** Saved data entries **

——————

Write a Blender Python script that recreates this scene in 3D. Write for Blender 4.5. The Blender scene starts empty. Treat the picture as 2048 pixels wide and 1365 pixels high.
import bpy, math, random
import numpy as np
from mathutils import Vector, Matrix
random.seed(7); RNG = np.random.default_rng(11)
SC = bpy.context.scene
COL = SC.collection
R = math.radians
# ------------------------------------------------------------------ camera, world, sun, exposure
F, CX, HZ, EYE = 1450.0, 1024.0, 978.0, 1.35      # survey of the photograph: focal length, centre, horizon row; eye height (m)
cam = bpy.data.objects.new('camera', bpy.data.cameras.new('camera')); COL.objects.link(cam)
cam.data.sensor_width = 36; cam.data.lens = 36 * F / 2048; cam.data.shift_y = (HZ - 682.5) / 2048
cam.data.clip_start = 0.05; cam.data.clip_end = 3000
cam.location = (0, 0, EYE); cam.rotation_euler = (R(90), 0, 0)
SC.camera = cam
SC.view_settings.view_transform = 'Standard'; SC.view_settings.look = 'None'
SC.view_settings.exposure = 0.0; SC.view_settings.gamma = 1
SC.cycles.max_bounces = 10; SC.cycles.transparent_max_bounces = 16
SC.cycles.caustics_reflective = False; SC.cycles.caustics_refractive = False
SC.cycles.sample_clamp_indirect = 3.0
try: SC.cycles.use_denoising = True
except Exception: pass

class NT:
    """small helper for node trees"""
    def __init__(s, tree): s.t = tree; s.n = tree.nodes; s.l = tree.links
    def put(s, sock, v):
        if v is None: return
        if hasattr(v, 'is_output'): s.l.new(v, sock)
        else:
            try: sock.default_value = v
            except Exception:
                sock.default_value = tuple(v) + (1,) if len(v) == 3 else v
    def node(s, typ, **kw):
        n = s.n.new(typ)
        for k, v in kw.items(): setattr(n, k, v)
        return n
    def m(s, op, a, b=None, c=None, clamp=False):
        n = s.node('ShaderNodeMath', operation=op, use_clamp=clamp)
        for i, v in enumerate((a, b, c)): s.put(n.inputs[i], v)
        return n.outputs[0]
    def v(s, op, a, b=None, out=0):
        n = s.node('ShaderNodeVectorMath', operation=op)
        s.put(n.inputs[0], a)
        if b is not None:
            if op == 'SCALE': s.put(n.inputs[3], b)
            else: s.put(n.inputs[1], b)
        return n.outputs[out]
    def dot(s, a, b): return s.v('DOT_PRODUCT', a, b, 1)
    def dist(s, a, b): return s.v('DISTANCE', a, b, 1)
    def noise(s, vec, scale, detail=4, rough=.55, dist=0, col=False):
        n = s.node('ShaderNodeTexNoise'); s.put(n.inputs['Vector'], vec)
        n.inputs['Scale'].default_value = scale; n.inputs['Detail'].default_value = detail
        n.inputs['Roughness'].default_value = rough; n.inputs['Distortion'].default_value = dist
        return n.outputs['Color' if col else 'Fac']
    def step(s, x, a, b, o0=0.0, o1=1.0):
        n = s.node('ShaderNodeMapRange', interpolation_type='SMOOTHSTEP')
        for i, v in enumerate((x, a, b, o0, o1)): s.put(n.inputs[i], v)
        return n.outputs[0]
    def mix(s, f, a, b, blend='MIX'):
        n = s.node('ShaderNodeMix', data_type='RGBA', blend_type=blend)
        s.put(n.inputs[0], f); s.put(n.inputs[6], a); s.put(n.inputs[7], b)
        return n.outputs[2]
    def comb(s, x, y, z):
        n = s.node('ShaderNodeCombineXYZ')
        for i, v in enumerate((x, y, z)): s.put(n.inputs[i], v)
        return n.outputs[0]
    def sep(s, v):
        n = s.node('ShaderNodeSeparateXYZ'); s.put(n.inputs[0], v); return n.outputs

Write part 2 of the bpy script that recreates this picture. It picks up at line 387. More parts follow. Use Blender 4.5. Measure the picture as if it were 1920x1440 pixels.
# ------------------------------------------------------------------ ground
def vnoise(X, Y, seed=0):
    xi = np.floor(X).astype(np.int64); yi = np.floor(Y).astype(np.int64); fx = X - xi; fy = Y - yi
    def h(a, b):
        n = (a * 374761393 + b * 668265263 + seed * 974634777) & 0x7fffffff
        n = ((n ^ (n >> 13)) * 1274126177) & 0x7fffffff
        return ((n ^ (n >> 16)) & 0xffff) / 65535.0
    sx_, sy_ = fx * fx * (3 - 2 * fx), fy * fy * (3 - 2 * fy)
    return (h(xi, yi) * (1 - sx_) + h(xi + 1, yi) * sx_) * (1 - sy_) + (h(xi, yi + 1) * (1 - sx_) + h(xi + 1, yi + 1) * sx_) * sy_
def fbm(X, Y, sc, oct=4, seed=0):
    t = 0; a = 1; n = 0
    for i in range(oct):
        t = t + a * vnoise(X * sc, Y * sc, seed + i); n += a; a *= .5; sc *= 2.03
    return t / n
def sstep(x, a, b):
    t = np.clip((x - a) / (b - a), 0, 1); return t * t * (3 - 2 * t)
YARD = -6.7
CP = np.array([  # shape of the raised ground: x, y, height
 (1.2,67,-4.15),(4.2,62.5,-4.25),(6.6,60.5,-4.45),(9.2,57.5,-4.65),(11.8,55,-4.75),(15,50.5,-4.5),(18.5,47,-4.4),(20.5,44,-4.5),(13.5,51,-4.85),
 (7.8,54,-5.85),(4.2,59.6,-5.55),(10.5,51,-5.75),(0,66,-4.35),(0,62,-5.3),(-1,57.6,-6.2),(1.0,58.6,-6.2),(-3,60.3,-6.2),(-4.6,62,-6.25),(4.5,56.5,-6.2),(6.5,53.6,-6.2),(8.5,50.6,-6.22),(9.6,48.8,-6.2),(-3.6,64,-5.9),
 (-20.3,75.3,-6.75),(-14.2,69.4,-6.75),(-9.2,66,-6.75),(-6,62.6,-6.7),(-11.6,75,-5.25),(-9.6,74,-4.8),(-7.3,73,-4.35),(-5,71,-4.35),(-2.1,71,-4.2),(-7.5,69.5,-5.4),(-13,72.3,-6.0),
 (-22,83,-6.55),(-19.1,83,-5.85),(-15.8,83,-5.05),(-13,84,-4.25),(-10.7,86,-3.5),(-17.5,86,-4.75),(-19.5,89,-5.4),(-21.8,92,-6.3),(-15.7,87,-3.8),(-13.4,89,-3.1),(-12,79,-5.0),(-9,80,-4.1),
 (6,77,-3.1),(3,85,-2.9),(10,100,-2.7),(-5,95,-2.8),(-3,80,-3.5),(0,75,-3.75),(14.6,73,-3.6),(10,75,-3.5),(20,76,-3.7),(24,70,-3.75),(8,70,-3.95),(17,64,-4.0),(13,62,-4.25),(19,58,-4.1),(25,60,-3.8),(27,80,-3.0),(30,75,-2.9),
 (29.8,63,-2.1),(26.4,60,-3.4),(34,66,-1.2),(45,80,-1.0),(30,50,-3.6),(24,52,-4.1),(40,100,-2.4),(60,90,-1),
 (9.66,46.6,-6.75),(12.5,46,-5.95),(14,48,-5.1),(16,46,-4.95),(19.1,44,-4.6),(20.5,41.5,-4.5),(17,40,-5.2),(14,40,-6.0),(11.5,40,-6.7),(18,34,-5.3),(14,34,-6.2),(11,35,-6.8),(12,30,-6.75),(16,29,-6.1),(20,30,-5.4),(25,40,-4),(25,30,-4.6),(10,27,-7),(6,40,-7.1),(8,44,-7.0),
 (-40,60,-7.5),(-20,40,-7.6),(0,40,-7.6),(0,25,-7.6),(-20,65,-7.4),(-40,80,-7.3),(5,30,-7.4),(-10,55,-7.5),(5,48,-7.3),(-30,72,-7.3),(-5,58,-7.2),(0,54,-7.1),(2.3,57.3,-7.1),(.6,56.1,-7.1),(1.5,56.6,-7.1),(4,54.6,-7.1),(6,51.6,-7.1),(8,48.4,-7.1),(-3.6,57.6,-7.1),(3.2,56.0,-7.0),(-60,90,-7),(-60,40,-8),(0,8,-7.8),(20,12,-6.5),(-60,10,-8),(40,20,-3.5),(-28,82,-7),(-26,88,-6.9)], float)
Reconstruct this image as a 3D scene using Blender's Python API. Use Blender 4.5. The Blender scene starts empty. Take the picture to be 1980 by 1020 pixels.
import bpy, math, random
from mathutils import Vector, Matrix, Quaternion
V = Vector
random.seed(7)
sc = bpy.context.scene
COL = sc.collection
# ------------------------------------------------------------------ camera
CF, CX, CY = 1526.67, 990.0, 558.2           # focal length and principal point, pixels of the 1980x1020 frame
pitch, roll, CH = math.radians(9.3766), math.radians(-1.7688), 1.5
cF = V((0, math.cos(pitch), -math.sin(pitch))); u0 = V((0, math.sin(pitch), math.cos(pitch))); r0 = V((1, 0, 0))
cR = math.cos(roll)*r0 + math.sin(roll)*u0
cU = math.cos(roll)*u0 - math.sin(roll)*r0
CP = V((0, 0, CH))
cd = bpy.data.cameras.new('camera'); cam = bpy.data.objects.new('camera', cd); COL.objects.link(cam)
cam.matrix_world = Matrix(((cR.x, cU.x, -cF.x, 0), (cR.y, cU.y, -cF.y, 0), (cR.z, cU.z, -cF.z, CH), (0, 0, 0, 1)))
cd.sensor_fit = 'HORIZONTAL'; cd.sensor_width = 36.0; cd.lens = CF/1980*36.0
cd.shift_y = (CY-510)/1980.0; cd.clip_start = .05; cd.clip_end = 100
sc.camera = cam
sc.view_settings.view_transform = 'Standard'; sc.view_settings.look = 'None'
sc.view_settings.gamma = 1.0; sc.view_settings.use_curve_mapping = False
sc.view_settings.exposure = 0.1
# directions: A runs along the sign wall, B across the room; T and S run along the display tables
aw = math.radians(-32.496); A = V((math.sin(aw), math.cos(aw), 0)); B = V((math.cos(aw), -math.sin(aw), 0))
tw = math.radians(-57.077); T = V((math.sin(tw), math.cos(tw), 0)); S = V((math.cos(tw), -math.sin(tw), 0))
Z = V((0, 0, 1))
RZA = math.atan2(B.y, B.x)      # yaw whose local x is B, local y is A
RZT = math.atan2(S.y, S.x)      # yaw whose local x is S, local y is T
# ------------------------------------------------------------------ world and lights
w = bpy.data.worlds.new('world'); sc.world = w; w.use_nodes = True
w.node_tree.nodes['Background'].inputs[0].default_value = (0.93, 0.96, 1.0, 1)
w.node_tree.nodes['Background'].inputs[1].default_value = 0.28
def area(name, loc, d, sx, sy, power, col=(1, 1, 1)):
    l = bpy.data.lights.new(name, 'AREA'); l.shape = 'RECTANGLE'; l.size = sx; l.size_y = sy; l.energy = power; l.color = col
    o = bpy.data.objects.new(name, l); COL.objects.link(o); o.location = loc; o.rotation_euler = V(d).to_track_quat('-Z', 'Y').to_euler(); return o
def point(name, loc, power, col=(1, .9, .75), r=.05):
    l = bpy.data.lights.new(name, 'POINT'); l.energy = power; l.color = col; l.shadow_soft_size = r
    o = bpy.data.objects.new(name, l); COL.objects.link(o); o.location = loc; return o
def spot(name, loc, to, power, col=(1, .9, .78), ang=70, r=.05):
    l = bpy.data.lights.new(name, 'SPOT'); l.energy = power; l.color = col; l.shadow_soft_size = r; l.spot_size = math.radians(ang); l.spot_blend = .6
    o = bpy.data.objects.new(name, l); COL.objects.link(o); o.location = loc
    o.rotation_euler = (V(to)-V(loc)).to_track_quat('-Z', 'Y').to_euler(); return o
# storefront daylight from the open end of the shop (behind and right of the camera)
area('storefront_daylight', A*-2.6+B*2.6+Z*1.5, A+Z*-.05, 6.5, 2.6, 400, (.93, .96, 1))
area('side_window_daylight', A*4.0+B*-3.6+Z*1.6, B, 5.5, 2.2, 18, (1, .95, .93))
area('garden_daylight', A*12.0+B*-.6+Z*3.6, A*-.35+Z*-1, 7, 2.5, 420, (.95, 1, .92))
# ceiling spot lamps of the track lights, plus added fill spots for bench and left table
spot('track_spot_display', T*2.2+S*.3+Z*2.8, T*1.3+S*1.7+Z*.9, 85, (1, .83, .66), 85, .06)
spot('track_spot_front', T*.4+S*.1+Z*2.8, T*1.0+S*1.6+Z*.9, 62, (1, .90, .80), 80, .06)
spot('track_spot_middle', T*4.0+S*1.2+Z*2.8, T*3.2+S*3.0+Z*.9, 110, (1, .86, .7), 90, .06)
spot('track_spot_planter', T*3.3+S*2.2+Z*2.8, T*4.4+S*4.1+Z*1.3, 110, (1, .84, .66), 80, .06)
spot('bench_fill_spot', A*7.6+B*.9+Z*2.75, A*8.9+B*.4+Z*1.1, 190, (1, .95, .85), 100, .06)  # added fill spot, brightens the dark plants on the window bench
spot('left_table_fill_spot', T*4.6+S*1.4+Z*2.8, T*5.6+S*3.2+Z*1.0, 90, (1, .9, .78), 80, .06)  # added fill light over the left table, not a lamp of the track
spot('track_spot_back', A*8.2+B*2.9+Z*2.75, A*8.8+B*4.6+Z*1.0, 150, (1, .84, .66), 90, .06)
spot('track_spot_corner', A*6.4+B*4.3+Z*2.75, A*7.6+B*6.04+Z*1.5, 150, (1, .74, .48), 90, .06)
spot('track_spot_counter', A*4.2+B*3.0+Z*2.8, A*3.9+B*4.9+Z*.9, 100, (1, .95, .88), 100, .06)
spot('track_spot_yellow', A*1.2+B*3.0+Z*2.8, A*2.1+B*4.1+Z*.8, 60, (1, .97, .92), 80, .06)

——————

** Written task **
Starting at the first line of the records above, please copy each line exactly until you reach the line containing "except Exception: pass". Include that line and stop there.

** Final result **
Write a Blender Python script that recreates this scene in 3D. Write for Blender 4.5. The Blender scene starts empty. Treat the picture as 2048 pixels wide and 1365 pixels high.
import bpy, math, random
import numpy as np
from mathutils import Vector, Matrix
random.seed(7); RNG = np.random.default_rng(11)
SC = bpy.context.scene
COL = SC.collection
R = math.radians
# ------------------------------------------------------------------ camera, world, sun, exposure
F, CX, HZ, EYE = 1450.0, 1024.0, 978.0, 1.35      # survey of the photograph: focal length, centre, horizon row; eye height (m)
cam = bpy.data.objects.new('camera', bpy.data.cameras.new('camera')); COL.objects.link(cam)
cam.data.sensor_width = 36; cam.data.lens = 36 * F / 2048; cam.data.shift_y = (HZ - 682.5) / 2048
cam.data.clip_start = 0.05; cam.data.clip_end = 3000
cam.location = (0, 0, EYE); cam.rotation_euler = (R(90), 0, 0)
SC.camera = cam
SC.view_settings.view_transform = 'Standard'; SC.view_settings.look = 'None'
SC.view_settings.exposure = 0.0; SC.view_settings.gamma = 1
SC.cycles.max_bounces = 10; SC.cycles.transparent_max_bounces = 16
SC.cycles.caustics_reflective = False; SC.cycles.caustics_refractive = False
SC.cycles.sample_clamp_indirect = 3.0
try: SC.cycles.use_denoising = True
except Exception: pass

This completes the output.